Get Two Hours Back in Your Day

Just about everybody in your organization will save time every day using our business-class videoconferencing tool, Auralink. The biggest gains you’ll see in getting back productive time, however, will be in the sales department. Let’s take a look , for example, at Carlo. He’s really good at setting appointments to meet with new clients. He averages between two and three appointments a day. Carlo starts out early most every day, fighting rush hour traffic, hoping to arrive on time at his first appointment of the day. After an hour long meeting, he gets back on the road to drive across town to his second appointment. Although the perspective client he will meet represents a great opportunity, the appointment is pretty far away, and there is some major construction along the way. Long story short, Carlo arrives, just a few minutes late. His blood pressure is through the roof, but the meeting goes well.

Early afternoon and Carlo buckles up after pulling out of the drive-thru to get back on the highway. About ten minutes after passing the exit for his office on his way to appointment number three, one with an existing client, his contact there calls to cancel, so Carlo turns around and goes back to the office to man the phones. With just an hour and a half left in the day, Carlo is able to reschedule that third appointment, but he really didn’t get as much scheduled for next week as he had hoped.

In this example, Carlo clearly spent some quality windshield time. Today, luckily, there wasn’t too much traffic, which made it tolerable, but also less productive as Carlo has been known to work the phone if traffic absolutely  gridlocks his route.

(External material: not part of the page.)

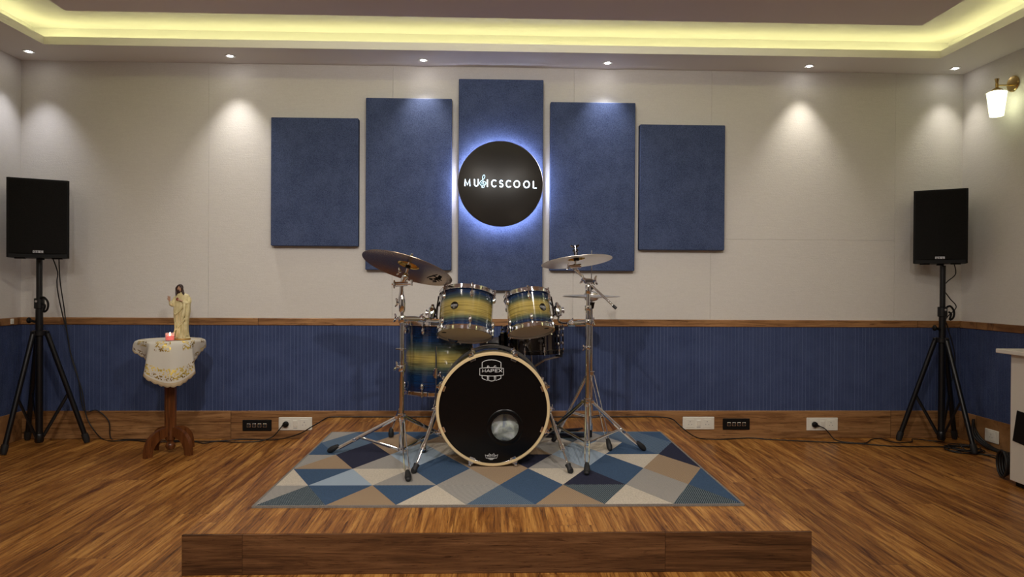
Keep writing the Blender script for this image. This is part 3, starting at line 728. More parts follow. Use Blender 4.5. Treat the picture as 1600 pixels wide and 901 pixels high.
for tm, sx, hh in ((tomL, -0.118, h1), (tomR, 0.088, h2)):
    rh = [c for c in tm.children if c.name.startswith('resonant_head')][0]
    b = MB(local=True); b.lathe([(0, -hh/2-0.0052), (0.014, -hh/2-0.0052), (0.014, -hh/2-0.0042), (0, -hh/2-0.0042)], Matrix.Translation((sx, -0.02, 0)) @ Matrix.Diagonal((1, 0.8, 1, 1)), 20, cap=False)
    b.build('head_mark', M['black'], rh)
def rim_mount(t, X, r, side, h):
    """suspension bracket beside the tom, holding an L-rod clamp"""
    b = MB(local=True)
    a = 0 if side > 0 else pi
    R_ = Matrix.Rotation(a, 4, 'Z')
    b.box((r+0.016, 0, 0.0), (0.012, 0.050, 0.062), R_, 0.004); b.tube([R_ @ Vector((r+.008, -.05, h/2-.03)), R_ @ Vector((r+.018, 0, .03)), R_ @ Vector((r+.008, .05, h/2-.03))], 0.005, 8)
    pl = b.build('mount_plate', M['blackchrome'], t)
    b = MB(local=True)
    b.lathe([(0.013, -0.034), (0.020, -0.030), (0.024, -0.012), (0.026, 0.0), (0.024, 0.014), (0.020, 0.026), (0.013, 0.034)], R_ @ Matrix.Translation((r+0.044, 0, 0)), 20)
    b.cyl(R_ @ Vector((r+0.030, 0, 0)), R_ @ Vector((r+0.074, 0, 0)), 0.012, seg=14); b.ball((r+0.076, 0, 0.0), 0.015, (0.45, 1.1, 1.3), 14, 8, R_)
    b.lathe([(0.007, 0.03), (0.012, 0.036), (0.008, 0.05)], R_ @ Matrix.Translation((r+0.044, 0, 0)), 14)
    b.build('mount_clamp', M['chrome'], t)
    return X @ (R_ @ Vector((r+0.044, 0, -0.03)))
mL = rim_mount(tomL, XT1, r1, -1, h1); mR = rim_mount(tomR, XT2, r2, 1, h2)
# floor tom
FTX, FTY = -0.312, 4.26
XF = frame((FTX, FTY, PY(680, 557, 4.26).z), (0.01, 0.03, 1)); rF, hF = 0.203, 0.405
ft = drum('floor_tom', 'deep blue-and-gold floor tom standing left behind the bass drum', XF, rF, hF, M['burst_f'], 8, M['chrome'], radians(-90-22), M['head_tan'])
topA = PY(682, 543, FTY-0.215)
for i, (fx, fy) in enumerate(((PZ(661, 707, RZ).x, PZ(661, 707, RZ).y), (PZ(611, 683, RZ).x, PZ(611, 683, RZ).y), (-0.10, 4.52))):
    hd = Vector((fx-FTX, fy-FTY, 0)).normalized(); rad_ = rF+0.026
    if i == 0: hd = Vector((topA.x-FTX, topA.y-FTY, 0)).normalized()
    top = Vector((FTX, FTY, 0))+hd*rad_+Vector((0, 0, 0.755 if i == 0 else 0.70)); mid = Vector((top.x, top.y, 0.42)); f = Vector((fx, fy, RZ))
    b = MB(); b.tube([top, Vector((top.x, top.y, 0.52)), mid.lerp(f, 0.12), f+Vector((0, 0, 0.035))], 0.0052, 10); lg_ = b.build('leg', M['chrome'], ft)
    b = MB(); bc = Vector((top.x, top.y, 0.60)); Xc = frame(bc, (0, 0, 1), hd)
    b.box((-0.006, 0, 0), (0.030, 0.034, 0.045), Xc, 0.006); b.lathe([(0.010, -0.03), (0.014, -0.026), (0.014, 0.026), (0.010, 0.03)], Xc, 16)
    side = Vector((-hd.y, hd.x, 0)); wing(b, bc+side*0.012-Vector((0, 0, .005)), side, 0.015); b.build('leg_bracket', M['chrome'], lg_)
    b = MB(); b.tube([f+Vector((0, 0, 0.004)), f+Vector((0, 0, 0.02)), f+Vector((0, 0, 0.05)), f+Vector((0, 0, 0.062))], [0.014, 0.018, 0.014, 0.007], 14); b.build('rubber_foot', M['rubber'], lg_)
# snare
M['snare_shell'] = mat('dark_chrome_shell', (0.16, 0.145, 0.14), 0.10, 1.0)
SN = PY(832, 530, 4.41); XSn = frame(SN, (-0.02, 0.03, 1)); rS, hS = 0.180, 0.14
sn = drum('snare_drum', 'black chrome snare drum behind the smaller rack tom', XSn, rS, hS, M['snare_shell'], 10, M['blackchrome'], radians(-90+18), tube_lug=True, badge=(radians(-76), 0.0))
b = MB(local=True); b.box((-rS-0.012, -0.03, 0.0), (0.03, 0.045, 0.10), None, 0.006); b.cyl((-rS-0.03, -0.03, 0.03), (-rS-0.03, -0.03, -0.03), 0.006); b.build('strainer', M['blackchrome'], sn)
t = thing('snare_stand', 'chrome snare stand with black basket arms under the snare drum', 'stand', (SN.x, SN.y, RZ))
sb = SN+Vector((0, 0, -hS/2-0.018))
for a in (-30, 90, 210):
    a = radians(a); e = sb+Vector((cos(a)*(rS+0.014), sin(a)*(rS+0.014), 0)); b = MB()
    b.tube([Vector((SN.x, SN.y, sb.z-0.09)), sb+Vector((cos(a)*rS*.5, sin(a)*rS*.5, -0.035)), e-Vector((0, 0, 0.008))], 0.006, 10)
    arm = b.build('basket_arm', M['chrome'], t)
    b = MB(); b.tube([e+Vector((-cos(a)*.03, -sin(a)*.03, -0.008)), e+Vector((0.004*cos(a), .004*sin(a), -0.006)), e+Vector((0.010*cos(a), 0.010*sin(a), 0.034))], [0.007, 0.011, 0.010], 12); b.build('rubber_grip', M['rubber'], arm)
b = MB(); b.cyl((SN.x, SN.y, sb.z-0.10), (SN.x, SN.y, 0.24), 0.011); collar(b, SN, 0.42, 0.018, 0.04); b.ball((SN.x, SN.y, sb.z-0.10), 0.022); wing(b, (SN.x-.015, SN.y, .42), (-1, -.3, 0)); b.build('pole', M['chrome'], t)
tripod(t, (SN.x, SN.y), 0.40, [(SN.x+0.22*cos(radians(a)), SN.y+0.22*sin(radians(a))) for a in (30, 150, 270)], 0.25)

# ---- left cymbal stand with tom arm
def pole_stand(t, c, hub, low, segs, feet, dw):
    """segs: (z0, z1, radius)"""
    b = MB()
    for z0, z1, r_ in segs: b.cyl((c[0], c[1], z0), (c[0], c[1], z1), r_, seg=20)
    b.build('pole', M['chrome'], t)
    b = MB(); collar(b, c, low, 0.019, 0.022); b.build('lower_collar', M['chrome'], t); b = MB(); collar(b, c, hub, 0.022, 0.045)
    for i, f in enumerate(feet):
        hn = Vector((f[0]-c[0], f[1]-c[1], 0)).normalized(); b.box((0, 0, 0), (0.024, 0.020, 0.02), frame(Vector((c[0], c[1], hub))+hn*0.026, (0, 0, 1), hn), .003)
    b.build('leg_hub', M['chrome'], t)
    tripod(t, c, hub, feet, low, double_wire=dw)
CL = (-0.486, 3.846)
def zy(py, Y, px=627): return PY(px, py, Y).z
fl = PZ(515, 707, RZ); ff = PZ(638, 752, RZ)
t = thing('cymbal_stand', 'chrome tripod cymbal stand left of the bass drum', 'stand', (CL[0], CL[1], RZ), group='cymbal stands')
zc1, zc2, zc3 = zy(497, 3.846), zy(455, 3.846), zy(444, 3.846)
pole_stand(t, CL, zy(652, 3.846), zy(702, 3.846), [(zy(706, 3.846), zc1, 0.0135), (zc1, zc2, 0.0095)], [(fl.x, fl.y), (ff.x, ff.y), (-0.20, 4.19)], (1,))
b = MB(); collar(b, CL, zc1-0.005, 0.020, 0.040); collar(b, CL, zy(545, 3.846), 0.0165, 0.012); b.box((CL[0]-0.018, CL[1]-.004, zy(545, 3.846)), (0.03, 0.016, 0.006)); b.box((CL[0]+0.012, CL[1]-.004, zy(545, 3.846)), (0.02, 0.016, 0.006))
collar(b, CL, zy(575, 3.846), 0.019, 0.035); wing(b, (CL[0]-0.014, CL[1]-.004, zy(573, 3.846)), (-1, -.2, .3), 0.022)
wing(b, (CL[0]-0.022, CL[1], zc1), (-1, 0, .1), 0.020); b.cyl((CL[0]-.03, CL[1]-.01, zc1), (CL[0]+.02, CL[1]-.01, zc1), .007)
b.lathe([(0.010, 0), (0.017, 0.01), (0.019, 0.05), (0.014, 0.085), (0.010, 0.10)], Matrix.Translation((CL[0], CL[1], zc1+0.03)), 18)
wing(b, (CL[0]-0.014, CL[1], zy(473, 3.846)), (-1, -.2, .1), 0.020); b.build('clamp', M['chrome'], t)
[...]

Although the nature of drumming up new clients may always be laden with the obligatory drive time, Carlo also acts in an Account Manager for his existing client base. Today he only lost a little bit of time to cancellation, but if Carlo had used video conferencing, he would have spent less quality windshield time today.

Tomorrow Carlo is scheduled to meet with several of his long standing clients. The first meeting is about 45 miles away, and the second is about half that – in the other direction. Both are in the midst of rather good sized deployments of equipment purchased through Carlo and his company and both require some hand-holding. Carlo’s presence has still been requested as a warm and fuzzy for the client, even though he and the engineering team has process-ized installations like these; after all, the last two installations were performed more quickly and without a hitch.

Clearly, Carlo could make more effective use of his time as a salesman, and in fact has been known to continue to make and answer calls while stuck in an empty conference on the client site during installations like these.

When we showed Auralink to Carlo, he understood immediately what business class desktop video conferencing could do to his day. Using a state-of-the-art communications tool that works over a regular wi-fi connection, Carlo can retain his high-touch level of service from his office.  Carlo plans on using Auralink to communicate with his clients more often, with a whole lot less wear and tear on his car seats.

Video Conferencing Essentials – Understand The Business Drivers

ROI, H.323, H.320, IP, ISDN, SIP, Codec, blah, blah, blah.  Over the years organizations been inundated with acronyms and geek speak that quite frankly, has done more injustice than good to the potential video conferencing user base.  I’ll never forget my first video conferencing experience with a fortune 1000 company back in the early 1990′s.  The executives of this organization outlined a goal to cut travel costs between four national offices.  The project was then assigned to a local IT director in the Baltimore/Washington area who initiated due diligence with all of the video conferencing industry’s major manufacturers.  A technical scope of work was developed which outlined all the technical specifications of the proposed system.  System capabilities included 30 FPS video, full duplex audio, 384 kbps ISDN, 36″ CRT (remeber those things!!), etc.  After the IT Director spent a few weeks reviewing pertinent information, the company I worked for at the time was selected to help with the system integration.  The total cost was about $100,000 per location for a rather large “portable (not so much) system”.  After the project installation was completed, we setup training with the IT staff to run through the ‘system operation’.  This included basics such as how to power up the system, place a call, adjust camera, push a scan-converted computer image to a far end site, troubleshoot technical issues, etc.  I remember trying to reserve some time with the executives, but was told that training would be accomplished internally by the IT department.  When we finished the IT folks had a thorough understanding of the system capabilities and functionality, so I considered our project a raving success.

About 2 months later, I received a call from one of the Executive Assistants to see if I could make some time to visit the site and review the system with the team.  I agreed and expected to be showered with thanks for all the money and time the organization had saved from their ‘technology investment’.  To my amazement, I was greeted by an unhappy executive that felt he had been sold an unsubstatiated ROI and inappropriate bill of goods.  Upon further review, I found that the system functioned as intended, but usage was very low.  I asked why the executive team did not use the system more often and found that it was essentially used as a picture telephone and offered no real tangible value from a basic telephone call.  What’s the lesson here? In addition to identifying the technical needs of the organization, it is imperative that the solutions provider help the client understand the key applications that help drive adoption and eventually migration. The technology will evenutally fall in place, but only after an action plan has been developed to help leverage the ‘technology’ as a productive tool.